Mañanas de junio
En junio las mañanas son lentas a pesar del viento y de su prisa por perder la carrera con la luz. El poniente, en estos días, tiene mayoría absoluta y ha sacado a cabalgar a sus caballos sobre el mar. Esta imagen la aprendí de Álvaro Cunqueiro, al que, infructuosamente de momento, sigo leyendo a ver si se me pega algo. Lo que no es autobiografía es plagio, ya lo sabíamos por algún clásico, pero aunque no deja de ser cierto, es absurdo que ya no podamos decir esas cosas nunca más. Hemos de admitir que, a estas alturas, todo ya está dicho y lo que no ya lo dirá la Inteligencia Artificial, que tendrá la última palabra antes del caos.

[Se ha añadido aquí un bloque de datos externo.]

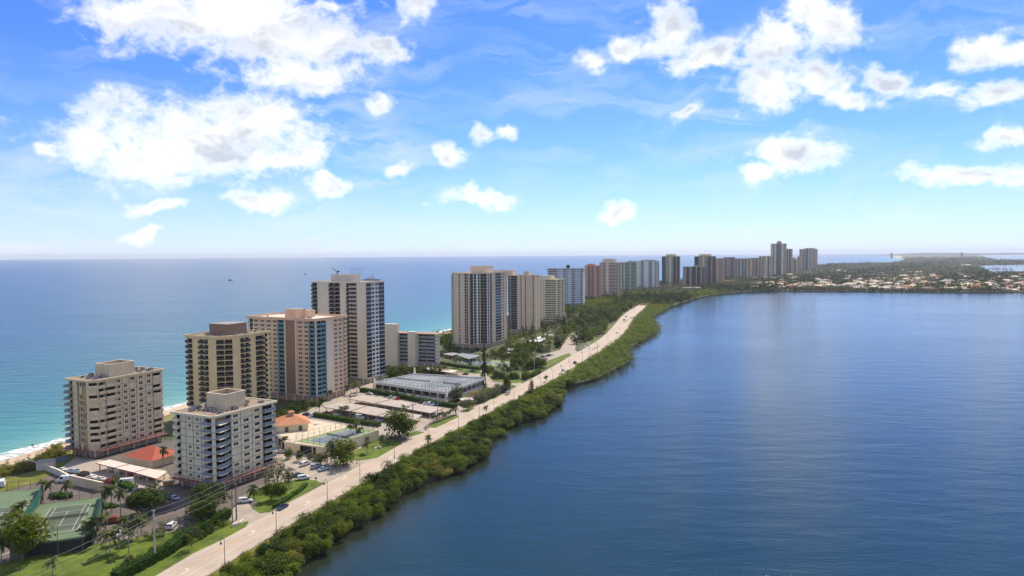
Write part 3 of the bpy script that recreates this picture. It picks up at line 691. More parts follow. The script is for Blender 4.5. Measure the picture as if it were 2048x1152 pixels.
    roofbox(H_, H_['sR']*.3, H_['sL']*.35, 8, 5, 4, 'wall_tan'); roofbox(H_, 12, H_['sL']*1.25, 10, 22, 6, 'wall_tan', name='link_block', z=-1)
    # --- cream banded block
    yb = dict(dep=1.5, out=.5, rail='wall_yellow', railh=1.15, glass='glass_warm', slab='wall_yellow')
    I_ = tower('apartment_tower', 'pale yellow tower with long curved balcony bands behind the tan towers', (1113, 648), 560, 1079, 1129, 25, 'wall_yellow',
               [O(3, ww=.5, wh=.5), Bc(5, **yb), O(3, ww=.5, wh=.5), Bc(5, **yb)], [O(4, ww=.4, wh=.45, glass='glass_warm'), O(4, ww=.3, wh=.45, glass='glass_warm'), Bc(10, **yb), Bc(6, **yb), Wl(1)], nf=18, gf=3.5, roofm='roof_cream', over=.5, par=.7)
    roofbox(I_, I_['sR']*.4, I_['sL']*.72, 14, 14, 4.5, 'wall_yellow')
    wb = dict(dep=1.4, out=.3, rail='wall_white', glass='glass_slate', slab='wall_blue')
    J_ = tower('apartment_tower', 'pale blue white tower beside the pink tower', (1166, 617), 537, 1095, 1170, 10, 'wall_blue',
               [O(4, n=3)], [Bc(5, **wb), Bc(6, **wb), O(4, n=2, ww=.4), Wl(3), Bc(3, **wb), O(3, ww=.5), Wl(3), Bc(4, **wb), O(6, n=3, ww=.45, wh=.5), Bc(3, **wb)], nf=20, gf=3.5, far=True, slab='wall_white', over=1.0, par=.5)
    roofbox(J_, J_['sR']*.5, J_['sL']*.45, 5, 5, 5, 'dark_metal', name='lift_house')
    pk = dict(dep=1.3, out=.9, rail='wall_taupe', glass='glass_warm', slab='wall_pink')
    K = tower('apartment_tower', 'salmon pink tower with stepped red roof', (1191, 602), 532, 1169, 1202, 27, 'wall_pink',
              [O(3, n=2), Bc(3, **pk), O(3, n=2)], [Wl(2), O(3, n=2, ww=.4, wh=.45), Bc(4, **pk), Wl(1.5), Bc(3.5, **pk), O(3, n=2, ww=.4, wh=.4)], nf=21, gf=3.5, far=True, roofm='tile_red', over=.5, par=.6)
    roofbox(K, K['sR']*.4, K['sL']*.6, 9, 12, 3.6, 'wall_pink', rm='tile_red')
    cbd = dict(dep=1.5, out=.4, rail='wall_cream', glass='glass_slate', slab='wall_cream', railh=1.0)
    L_ = tower('apartment_tower', 'cream tower with white balcony bands, tallest between the pink and green towers', (1233, 597), 526, 1199, 1242, 31, 'wall_cream',
               [Bc(4, **cbd), Wl(1), Bc(4, **cbd)], [Bc(4, **cbd), Wl(1.4), Bc(7, **cbd), Wl(5), Bc(14, **cbd), Wl(1)], nf=23, gf=3.5, far=True, over=.3, par=.5)
    roofbox(L_, L_['sR']*.5, L_['sL']*.55, 14, 26, 4, 'wall_cream'); roofbox(L_, L_['sR']*.5, L_['sL']*.55, 12, 20, 7.6, 'wall_cream', name='lift_house')
    sg = dict(dep=1.5, out=.2, rail='wall_sage', glass='glass_slate', slab='wall_sage')
    M_ = tower('apartment_tower', 'sage green tower right of the cream tower', (1269, 584), 525, 1238, 1274, 29, 'wall_sage', [Bc(4, **sg), Wl(2)], [Wl(4), Bc(2, **sg), Wl(2), Bc(6, **sg), Wl(1.6), Bc(4, **sg), Wl(.8)], nf=20, gf=3.5, far=True, over=.2)
    roofbox(M_, 8, M_['sL']*.25, 10, 16, 3.4, 'wall_sage')
    ww = dict(dep=1.5, out=.2, rail='wall_blue', glass='glass_teal', slab='wall_white')
    N__ = tower('apartment_tower', 'white tower with blue green strips standing alone between green and dark towers', (1312, 579), 522.5, 1272, 1318.5, 34, 'wall_white', [Bc(4, out=1.2, dep=1, rail='wall_white'), Wl(2), Bc(4, out=1.2, dep=1, rail='wall_white')], [Wl(3), Wl(3, wall='wall_cream'), Bc(4, **ww), Wl(3), Wl(3), Bc(4.5, **ww), Wl(3), Bc(2, **ww)], nf=20, gf=3.5, far=True, over=.3, roofm='tile_red')
    roofbox(N__, 10, N__['sL']*.45, 8, 34, 2.6, 'wall_taupe')
    # --- dark towers
    dk = dict(dep=1.5, out=.3, rail='rail_dark', glass='glass_navy', slab='wall_taupe')
    lt = dict(dep=1.2, out=.4, rail='wall_cream', glass='glass_dark', slab='wall_cream')
    O_ = tower('apartment_tower', 'dark brown tower with a cream central stripe, left of the two dark towers', (1347, 570), 513, 1324, 1360.5, 47, 'wall_taupe', [Bc(6, **dk), O(3, n=2), Bc(6, **dk), Bc(3, **lt)], [Bc(6, **dk), O(3, n=2), Bc(3, **lt), Wl(3, wall='wall_cream'), Bc(3, **lt), Wl(1)], nf=25, gf=3.5, far=True, over=.3)
    roofbox(O_, O_['sR']*.5, O_['sL']*.5, 18, 20, 5.6, 'wall_mustard')
    Q_ = tower('apartment_tower', 'tall dark brown tower with cream stripes behind a shorter dark block', (1415, 570), 513, 1389, 1431.5, 49, 'wall_taupe', [Bc(6, **dk), O(3, n=2), Bc(6, **dk)], [Bc(7, **dk), O(3, n=2), Bc(4, **lt), Wl(3, wall='wall_cream'), Bc(5, **lt), Wl(1)], nf=25, gf=3.5, far=True, over=.3)
    roofbox(Q_, Q_['sR']*.5, Q_['sL']*.5, 18, 26, 5.6, 'wall_mustard')
    P_ = tower('apartment_tower', 'short dark block standing in front of the taller dark tower', (1405, 575), 534, 1366, 1412, 45, 'wall_taupe', [Bc(4, **dk), O(3, n=2), Bc(4, **dk)], [Bc(5, **lt), Bc(4, **dk), O(3, n=3), Bc(6, **dk), Wl(.7, wall='wall_cream'), Bc(5, **dk), O(3, n=2)], nf=16, gf=3.5, far=True, over=.2)
    roofbox(P_, 8, P_['sL']*.45, 6, 9, 4, 'wall_taupe', name='lift_house')
    # --- the far row
    def farT(label, N_, vt, uL, uR, wall, lf, nf, **k):
        return tower('apartment_tower', label, N_, vt, uL, uR, k.pop('th', math.degrees(math.atan((N_[0]-1024)/F))+20), wall, [Bc(5, **sl), O(3, n=2)], lf, nf=nf, gf=3.5, far=True, over=.3, **k)
    sl = dict(dep=1.6, out=.3, rail='wall_grey', glass='glass_slate', slab='wall_white')
    s2 = dict(dep=1.6, out=.3, rail='wall_tan', glass='glass_slate', slab='wall_cream')
    farT('slim beige tower touching the tall dark tower on its right', (1446, 566), 517, 1429, 1449, 'wall_peach', [Bc(3, **s2), Wl(2), Bc(4, **s2), Wl(1.5)], 23)
    farT('grey blue tower at the left end of the far row of four', (1466, 558), 514.8, 1447, 1470, 'wall_taupe', [Wl(2), Gl(2), Wl(2), Bc(3, **sl), Wl(1), Gl(2), Wl(1)], 23)
    farT('second tower from the left in the far row, with pale and blue strips', (1496, 558), 517, 1470, 1499.5, 'wall_cream', [Bc(3, **sl), Wl(1), Gl(2, glass='glass_teal'), Wl(2, wall='wall_cream'), Gl(2), Wl(1), Gl(2, glass='glass_teal'), Wl(2, wall='wall_tan')], 22, roofm='tile_red')
    farT('third tower in the far row with beige upright bands', (1526, 558), 516, 1499, 1529, 'wall_tan', [Gl(1), Wl(2), Bc(3, **s2), Wl(1), Gl(2), Wl(1), Bc(3, **s2), Wl(1), Gl(1.5, glass='glass_navy')], 22, roofm='tile_red')
    farT('pale block at the right end of the far row, left foot of the tallest tower', (1543, 556), 512.5, 1518, 1546, 'wall_cream', [Gl(2), Wl(2), Gl(2), Wl(2), Gl(2, glass='glass_teal'), Wl(1), Gl(1)], 24)
    T_ = farT('tallest white and grey tower with a small dome on its roof', (1570, 553), 487.3, 1541, 1573, 'wall_cream', [Wl(3), Gl(1.4, glass='glass_warm'), Wl(2.4), Gl(6, glass='glass_slate'), Wl(3), Gl(.8), Wl(1)], 36)
    roofbox(T_, 12, T_['sL']*.5, 14, 14, 4, 'wall_taupe', name='drum')
    mb = MB()
    for k in range(6):
        a0, a1 = k*math.pi/14, (k+1)*math.pi/14
        mb.bar((0, 0, 7*math.sin(a0)), (0, 0, 7*math.sin(a1)), 7*math.cos(a0), 'wall_taupe', 14, 7*math.cos(a1))
    p = T_['T'](12, T_['sL']*.5); place(mb.mesh('dome'), 'dome', T_['root'], (p[0]-T_['x'], p[1]-T_['y'], T_['h']+4))
    farT('slim tower with a peaked top just behind the tallest tower', (1583, 549), 498, 1570, 1585, 'wall_tan', [Wl(1), Gl(2), Wl(1), Gl(2), Wl(1)], 32)
    V_ = farT('mid height dark and cream block in front of the tallest tower', (1566, 549), 520, 1548, 1568, 'wall_cream', [Gl(2, glass='glass_warm'), Wl(1.5), Gl(2), Wl(1), Gl(2, glass='glass_warm')], 19)
    W_ = farT('mid height block with pale orange roof right of the tallest tower', (1592, 549), 519, 1568, 1594, 'wall_tan', [Wl(1), Gl(2, glass='glass_warm'), Wl(2), Gl(4, glass='glass_slate'), Wl(2), Gl(2)], 19, roofm='tile_orange')
    roofbox(W_, 10, W_['sL']*.45, 12, 26, 7, 'wall_yellow')
    farT('plain tan block tucked between the middle blocks and the far right tower', (1601, 548), 513, 1594, 1603, 'wall_tan', [Wl(1), Gl(1), Wl(1)], 22)
    X_ = farT('broad brown tower standing apart at the right end of the row', (1630, 541), 498.2, 1598.5, 1635, 'wall_tan', [Bc(3, **sl), Wl(1), Gl(2), Wl(1, wall='wall_grey'), Gl(3), Wl(1, wall='wall_grey'), Bc(3, **sl), Wl(1), Bc(3, **s2)], 34)
    roofbox(X_, 20, X_['sL']*.45, 20, 40, 5, 'wall_tan')
    return dict(A=A, B=B, C=C, D=D, E=E_, F=F_, G=G_, H=H_)
BLD = build_buildings()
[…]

Pero andaba yo mirando la mañana, averiguando su calma. Dividían los romanos a los hombres en dos clases, los búhos y los alondras, los que son activos en la noche y los que lo son durante el día. Yo siempre he sido alondra. Antes del amanecer ya tengo ganas de cantar. Me gusta andar a oscuras por la casa, adivinando el día. Salgo al porche y oteo el horizonte, hacia el este, esperando las primeras claridades. El alba, creo, es la primera luz, siempre con un algo remolón aunque Borges la llamase «aventurera». Luego ya todo acelera y como te descuides el amanecer se te escapa de los ojos. No obstante su belleza no es comparable con la del atardecer. Será quizás por mi carácter melancólico, pero siempre he preferido los atardeceres como espectáculo. Ver cómo cae la tarde sin lastimarse, la silenciosa algarabía de colores. Silenciosa, sí, porque al atardecer incluso los pájaros y el viento se callan un instante. Y a esas horas es cuando a mí ya me pide el cuerpo volver a casa, recogerme en mi refugio y dejar la noche al otro lado de la puerta, por más que sea una noche como aquella que me recitó Luis Mateo Díez un atardecer en la Huerta de San Vicente, la casa de verano de Federico García Lorca: «Ay que noche tan serena/ que no tiene movimiento./ Ay, quien pudiera tener/ tan sereno el pensamiento».
Todo debería ser siempre como una mañana de junio. Que la luz y el viento se dejasen de prisas y se demoraran un poco sobre el mar, lo suficiente para que el azul fuera de bronce, como en los versos de Homero. Luego, si se pudiera pedir algo más, que callase el fragor de la pelea. Pero esta mañana de junio tiene el ruido de siempre, la acostumbrada barahúnda de los pactos, los adioses, los desastres. El orden específico de la actualidad sobreponiendo siempre su sombra, que nunca es serena.